19 December 2009
Dreams & Animals
From Salon ...
You've said before that your dream life is very important to you.
HARRISON: It's not been vivid for years, because I'm not having a nervous breakdown. That's when you get these really vivid electric dreams that are probably in their own way your subconscious trying to save your sorry ass. If only we paid as close attention to our dreams since the Pleistocene period as we have the global economy for the last 20 years. But the global economy is supposed to be relevant, right? Well, fuck the global economy. Why should we discard a third of our lives? I remember I was quite upset once because I had this dream that people were murdering me in New York. They were pushing me off of this enormous waterfall and at the last moment I flew away, but of course it's very difficult to fly. I landed in a tree and looked down and I was a bird with a bear's body, a bear with a vast wingspan. The bear and the bird is what helped me survive. Of course I live in close contiguity to so many bears at my cabin. We even have some down in Patagonia [Arizona] that come from way over the Oachuca and Patagonia Mountains and down around Sonoita Creek. I like that kind of contiguity. One night I couldn't go to the bar where I go because two bear cubs were playing with my garbage cans and the mother was leaning up against the pump house looking at me, like, "Let my kids play, asshole." [Laughs]

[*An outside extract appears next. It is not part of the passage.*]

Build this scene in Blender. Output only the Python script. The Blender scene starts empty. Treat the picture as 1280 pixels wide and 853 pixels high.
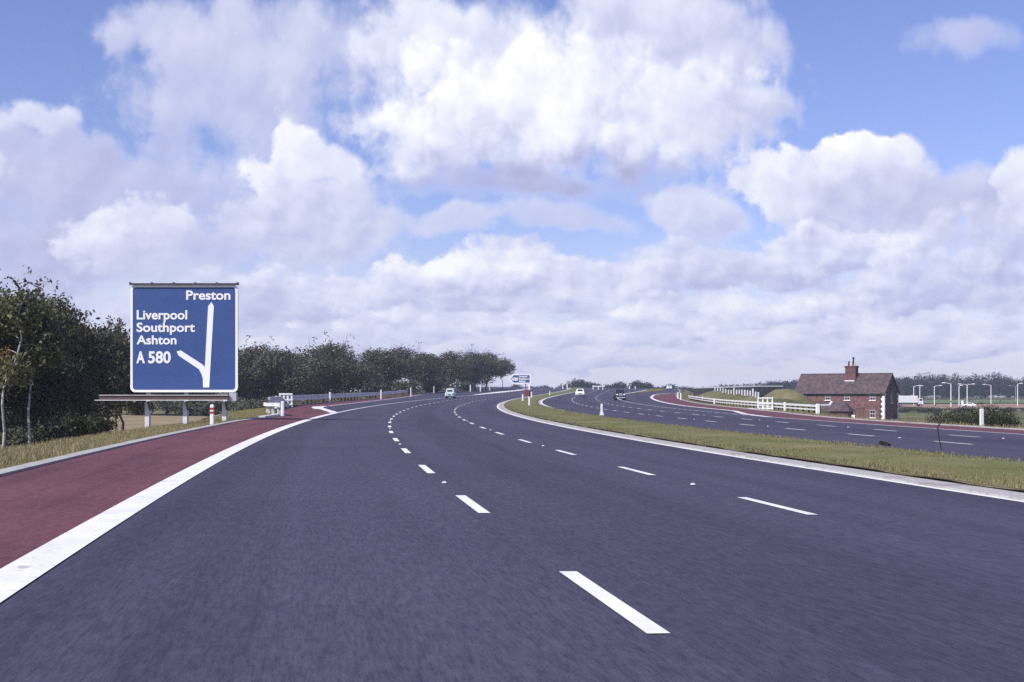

Animals play a major part in your work, and you often note the similarities between the desires of humans and animals. In a very fundamental sense they're not all that different for you, are they?
HARRISON: They aren't. Of course, I grew up rural, around animals. I had my eye put out when I was a kid and ran to the woods, and I'm not totally sure I've emerged. [Laughs] This strange Hasidic scholar I know named Neal Claremont, a brilliant young man, said to me one day: "Don't you really think that reality is the accretion of the perceptions of all creatures?" I said, Jesus Christ, that's a monster statement. But of course it's true, and what a marvelous thing to say. I don't think I'm any more important than a dog or a cat. It's become alien to my nature -- that sort of self-importance that is so egregious in this fucking pop stand. I could do my imitation of an important novelist entering Elaine's, but why? There's no bigger trip than self-importance -- to blind you, to decrease the energy of your art. So the animals come in there -- whether horses, dogs, cats, bears, birds -- to help keep you ordinary. You know, in terms of the history of language, the first Chinese ideograms were really imitations of animal tracks. I like that. I like to hike after a good rain because every track is fresh and I always have Olaus Murie's "Field Guide to Animal Tracks" with me. The tracks speak their own language. They reveal everything that happened -- what crossed here, what went that way. But we don't know about that any more. We've become more dislocated and urban. Most people who eat beef and pork and chicken now have never known a cow or pig. They've never held a pig in their arms or chased a rooster.